While Facebook and Twitter have been following the majority of their users as they migrate to mobile, the third major player on the social networking scene, LinkedIn, has been considerably less aggressive on devices. The professionally oriented network wants its members and perhaps marketing partners to know that it is ready to catch up. The company released a considerably upgraded iOS and Android mobile phone app this week that emphasizes user personalization and brings forward the company’s growing content strategy.
The version 6.0 of the LinkedIn app most notably adds a personal newsfeed as the default mode. Most of the feed is filled with articles highlighted and shared by the user's professional network of contacts. The app has highly accessible commenting and sharing tools, so that the user can engage in professional conversations as they are occurring.
The new LinkedIn app emphasizes personalization.
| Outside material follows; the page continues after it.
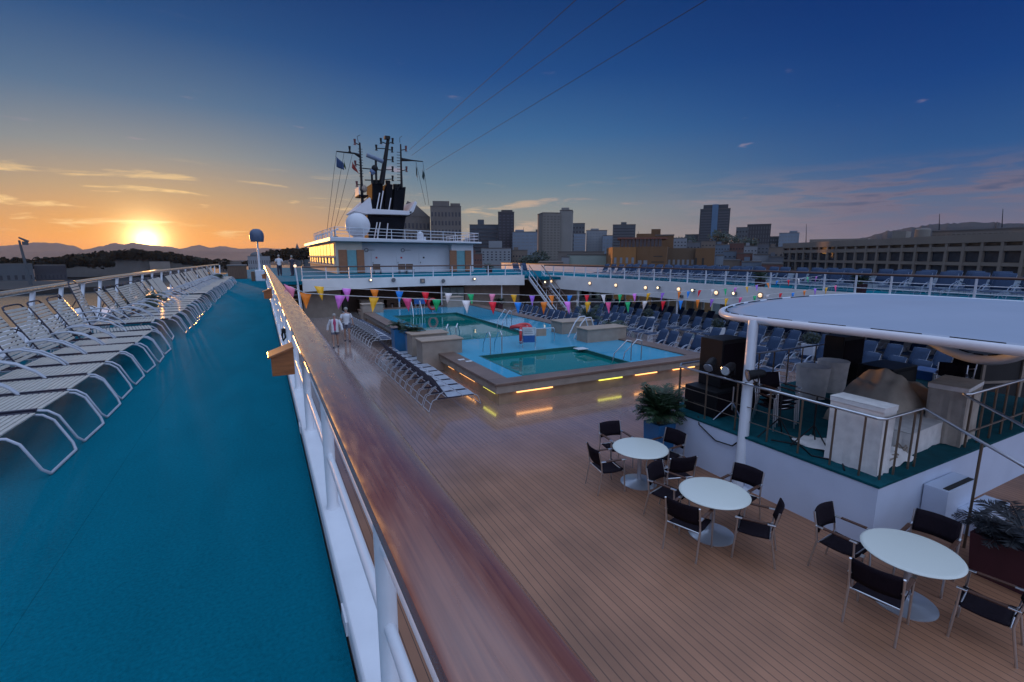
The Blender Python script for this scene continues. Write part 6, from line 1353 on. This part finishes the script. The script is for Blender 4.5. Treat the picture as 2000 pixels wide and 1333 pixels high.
# ---- terrain: hills, wooded shore, mountains
def ridge(name, prof, depth, m, base=-27.5, jag=2.0, seed=1, noise=1.0):
    rnd = random.Random(seed); P_ = []
    for (x0, y0, z0), (x1, y1, z1) in zip(prof, prof[1:]):
        for k in range(8):
            u = k / 8; s_ = u * u * (3 - 2 * u); P_.append((x0 + (x1 - x0) * u, y0 + (y1 - y0) * u, z0 + (z1 - z0) * s_ + rnd.uniform(-jag, jag)))
    P_.append(prof[-1]); vs = []; fs = []; nr = 7
    for i, (x, y, z) in enumerate(P_):
        d = Vector((x, y, 0)).normalized()
        for j in range(nr):
            u = (j - 3) / 3; hh_ = max(0, 1 - abs(u) ** 1.4) 
            q = Vector((x, y, 0)) + d * depth * u
            vs.append((q.x, q.y, base + (z - base) * (hh_ if abs(u) > 0 else 1) + (rnd.uniform(-jag, jag) if 0 < abs(u) < 1 else 0)))
    for i in range(len(P_) - 1):
        for j in range(nr - 1): fs.append((i * nr + j, (i + 1) * nr + j, (i + 1) * nr + j + 1, i * nr + j + 1))
    return struct(name, MB().add(vs, fs), m, smooth=True)
m_mount = mat('haze_tinted_mountain', (.24, .12, .07), .95, var=.2, scale=.002)  # orange of the hazy backlight is put into the mountain colour
m_hill = mat('green_hill', (.005, .008, .012), .95, var=.35, scale=.01)
m_shore = mat('dark_shore', (.03, .024, .02), .95, var=.35, scale=.02)
ridge('mountains', [(-2794,5868.9,68.6), (-2448.5,6021.2,99.5), (-2106.9,6149.1,91.9), (-1979.4,6191.3,107.9), (-1878.6,6222.6,128.7), (-1742.2,6262.2,126.5), (-1637.9,6290.3,103.7), (-1550.2,6312.4,64.9), (-1412.5,6344.7,101.8), (-1322.3,6364.1,133.9), (-1230.8,6382.4,119.8), (-1174.8,6393,141.5), (-1100.7,6406.1,126.9), (-999,6422.8,112.3), (-866.9,6441.9,103.1), (-768.7,6454.4,82.1), (-595.7,6472.6,122.7), (-481.9,6482.1,95.8), (-381.3,6488.8,113.8), (-190.3,6497.2,86.6), (75.2,6499.6,94.4), (350.4,6490.6,84.1), (751.9,6456.4,55.1), (1479.7,6329.3,44.136), (2355.7,6058.1,31.948)], 900, m_mount, jag=3, seed=3)
ridge('near_mountains', [(-1865.3,3763.1,18.486), (-1479.5,3930.8,32.232), (-1241.8,4012.2,28.045), (-1038.7,4069.5,32.529), (-838,4115.6,47.245), (-561.6,4162.3,53.1), (-413.3,4179.6,39.904), (-224,4194,33.55), (45.86,4199.7,26.979), (409.1,4180,19.969), (716.9,4138.4,12.227)], 600, m_mount, jag=3, seed=5)
ridge('hill', [(2023.2,1291,19.9), (2095.5,1170,47.833), (2134,1098.3,76.5), (2168.4,1028.6,97.9), (2193.5,973.9,107.3), (2216.3,920.9,116.3), (2242.1,856.2,118.8), (2273.3,769.5,118.2), (2281.4,745.1,113.5), (2309.4,653.1,107.4), (2350.2,486.5,86.9), (2380.3,306.8,44.196)], 500, m_hill, jag=3, seed=8)
struct('far_shore', MB().prism([(-559,951.5), (-411.6,907.4), (-201,833.8), (-166.7,920), (-167,1205.9), (-100,1576.7), (17.838,1912.6), (189.3,1957.9), (496.4,2131.3), (1137,4869,4.475)[:2], (-3120.5,5357.4,3.61)[:2]][::-1], -27.9, -25.5), m_shore)
struct('pier', MB().prism([(-355.5,602.6), (-163.9,517.1), (-124.5,541.1), (-109.2,597.6), (-122,649.3), (-494.1,840.5)][::-1], -27.9, -24.5), m_shore)
# wooded hill left: many leaf clumps over a low ridge
ridge('wooded_hill', [(-266,964,-8.489), (-242.8,970.1,-1.735), (-218.7,975.8,4.505), (-200.1,979.8,6.949), (-181.1,983.5,7.841), (-161.8,986.8,4.636), (-148.3,988.9,5.498), (-128,991.8,1.325), (-110.7,993.9,-3.824), (-85.7,996.3,-10.903)], 110, m_shore, jag=1.2, seed=9, base=-26)
m_wood = mat('far_foliage', (.014, .012, .007), .9, var=.5, scale=.05, spec=.05)
def clumps(name, label, pts, n, size, seed, m=m_wood, kind='stuff', cat='trees'):
    rnd = random.Random(seed); mb = MB()
    for k in range(n):
        i = rnd.randrange(len(pts) - 1); u = rnd.random(); a = Vector(pts[i]).lerp(Vector(pts[i + 1]), u)
        r_ = rnd.uniform(.5, 1.2) * size; c = a + Vector((rnd.uniform(-2, 2) * size, rnd.uniform(-2, 2) * size, rnd.uniform(-.9, .25) * size - size * .2))
        for q in range(9):
            d = Vector((rnd.gauss(0, 1), rnd.gauss(0, 1), rnd.gauss(0, .7))).normalized() * r_ * .8; e = d.orthogonal().normalized() * r_ * .45; f_ = d.cross(e).normalized() * r_ * .45
            mb.add([c + d - e, c + d + f_, c + d + e, c + d - f_], [(0, 1, 2, 3)])
    o = mb.build(name, m); return tag(o, label, cat, kind=kind)
clumps('wood', 'dark trees along the wooded hill below the sun', [(-254.9,925.5,-4.44), (-221.6,934.1,2.117), (-192.2,940.6,5.971), (-167.7,945.2,6.842), (-136,950.3,3.757), (-102.8,954.5,-3.616), (-52.8,958.5,-8.916)], 700, 6.5, 4)
clumps('wood', 'low dark treeline along the far left shore', [(-300.5,795.1,-0.904), (-265.5,807.5,-5.332), (-252.7,811.6,-4.818), (-225.6,819.5,-3.092), (-216,822.1,-1.19), (-201.6,825.7,-1.896), (-186.9,829.2,-5.31)], 500, 5.5, 6)
clumps('wood', 'dark treeline beyond the end of the promenade', [(15.526,899.9,2.991), (28.835,899.5,8.006), (56,898.3,8.939), (87.8,895.7,8.189), (120.3,891.9,5.669)], 420, 7, 7)
clumps('wood', 'thin shoreline trees between the wooded hill and the white hall', [(-135.9,990.7,-7.951), (-85.7,996.3,-10.903), (-31.41,999.5,-10.411), (-6.946,1000,-8.742)], 260, 4, 8)
rnd = random.Random(99)
def tree(label, p_, h, r_, seed):
    rnd = random.Random(seed); t = thing('city_tree', label, 'tree', (p_[0], p_[1], p_[2] - h))
    MB().tube([(0, 0, 0), (.2, 0, h * .5), (.5, .2, h * .85)], [h * .05, h * .035, h * .02], 7).build('trunk', m_brown, t)
    mb = MB()
    for k in range(330):
        d = Vector((rnd.gauss(0, 1), rnd.gauss(0, 1), rnd.gauss(0, .8))).normalized() * r_ * rnd.uniform(.45, 1.0) * (1 + .25 * math.sin(5 * rnd.random())); c = Vector((d.x * 1.3, d.y, h * .8 + d.z * .75))
        e = Vector((rnd.uniform(-1, 1), rnd.uniform(-1, 1), rnd.uniform(-1, 1))).normalized() * r_ * .16; f_ = e.orthogonal().normalized() * r_ * .12
        mb.add([c - e, c + f_, c + e, c - f_], [(0, 1, 2, 3)])
    mb.build('crown', m_leafdark, t)
for i, (p_, h, r_, lab) in enumerate([((134.5,234.1,2.131), 14, 5, 'dark tree left of the beige slab tower, nearer and lower one'), ((135.7,244.9,0.421), 12, 4.5, 'dark tree left of the beige slab tower, outer left one'), ((147.4,249.8,4.242), 14, 4.5, 'dark tree touching the foot of the beige slab tower'), ((382.7,321.8,22.644), 16, 8, 'dark tree before the foot of the striped tower, left one'), ((374.2,300.7,18.951), 16, 7, 'dark tree before the foot of the striped tower, right one'),
                                      ((358.5,272,14.784), 15, 7, 'dark tree on the hillside below the ribbed block'), ((328.5,307.6,16.652), 14, 6, 'dark tree on the hillside above the brick complex'), ((315.6,306.6,16.414), 12, 5, 'smaller dark tree on the hillside above the brick complex'), ((-89.1,945.8,-2.782), 14, 7, 'shoreline tree in the haze below the sun, right side')]):
    tree(lab, p_, h, r_, 40 + i)
building('white_hall', 'long white arcaded hall with a low dome on the far shore behind the radome pole', (-1.564,880,31.892,1.344,0.002), 30, c_white, 2, 10, (.3, .5), zwin=4)
t = thing('dome', 'low dome above the white arcaded hall on the far shore', 'dome', (-5.192,890,4.583)[:2] + ((-5.456,890,1.341)[2],)); MB().lathe([(9, 0), (8.5, 2.5), (6, 5.2), (2.5, 6.6), (.3, 7.2)], n=18).build('shell', c_grey, t, smooth=True)
for i, (u, lab) in enumerate((((63.3,998,24.727), 'left one of two far spired towers beside the deckhouse'), ((78.1,996.9,23.934), 'right one of two far spired towers beside the deckhouse'))):
    t = thing('spire_tower', lab, 'tower', (u[0], u[1], u[2] - 42)); MB().lathe([(6.5, 0), (6.5, 25), (5, 26), (4.6, 32), (2.5, 35), (.4, 42)], n=8).build('shaft', c_grey, t); MB().lathe([(7, 24.5), (7.2, 25.4)], n=8).build('cornice', c_stone, t)
p1, p2 = (-186.5,591.3,-5.312), (-186.5,591.3,15.46)
t = thing('crane', 'distant lattice harbour crane with a tilted jib at the left edge', 'crane', (p1[0], p1[1], -26)); hC = p2[2] + 26
MB().tube([(0, 0, 0), (-3.0, 0, hC)], [1.5, .8], 6).build('tower', c_grey, t)
j0, j1 = (-189.3,590.4,18.067), (-183.6,592.2,14.177); MB().tube([(j0[0] - p1[0], j0[1] - p1[1], j0[2] + 26), (j1[0] - p1[0], j1[1] - p1[1], j1[2] + 26)], [.7, 1.4], 6).build('jib', c_grey, t); MB().box(-1, 2.5, -1.5, 1.5, hC - 4, hC - 1).build('cab', c_grey, t)
# low port sheds on the far left shore
for i, (b, lab) in enumerate([((-246.9,718.8,45.604,-7.198,0.331), 'long dark shed on the far left shore'), ((-214.6,739.5,26.722,-8.921,0.282), 'second dark shed right of the long one'), ((-133.6,890,24.74,-6.9,0.149), 'small pale warehouse below the sun'), ((-111.8,993.7,25.317,-7.247,0.112), 'pale warehouse right of the sun on the shore'), ((-86.2,996.3,18.696,-8.27,0.086), 'small white shed on the shore'), ((-45.546,948.9,33.48,-7.145,0.048), 'low shed near the white hall')]):
    building('port_shed', lab, b, 25, (c_grey, c_dark, c_cream, c_white, c_white, c_stone)[i], 1, 8, (.4, .3), zwin=2)

# ================================================================ HAZE
hz_m = bpy.data.materials.new('haze_air'); hz_m.use_nodes = True; t_ = hz_m.node_tree; t_.nodes.clear()
pv = t_.nodes.new('ShaderNodeVolumePrincipled'); pv.inputs['Color'].default_value = (.86, .86, .92, 1); pv.inputs['Density'].default_value = 2.6e-5; pv.inputs['Anisotropy'].default_value = .12
oo = t_.nodes.new('ShaderNodeOutputMaterial'); t_.links.new(pv.outputs[0], oo.inputs['Volume'])
hb = MB().box(-9000, 9000, -2500, 9000, -29, 215).build('haze', hz_m); hb['kind'] = 'stuff'; hb['label'] = 'thin evening haze over harbour and city'; hb['category'] = 'haze'
S.cycles.volume_step_rate = 1.0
A slider menu lets the user add shortcuts that access more than a half a dozen key LinkedIn activities, such as one’s own groups, people who have viewed your own profile, news, and your own recent activity.
With this release, LinkedIn is also emphasizing its international reach. The company says that 64% of its members are now located outside of the United States. The app update expands language support to 15.
The company is promising to step up its mobile game this year. It states that additional updates to these apps will include greater search capabilities and even more personalization. There are no ads visible in this mobile app. Among all of the major social networks, LinkedIn is the only one with a direct subscription model for its members.
When LinkedIn made its first mobile push a year ago, the company emphasized its reliance on HTML5 coding within the apps. But with this version, LinkedIn has created discrete native apps for each of the operating systems, which is similar to the retreat from HTML5 that Facebook made when it revised its apps last year. According to executives at LinkedIn, users were spending so much time within the mobile apps they were running out of usable memory, and so the developers needed the broader flexibility that native applications allowed.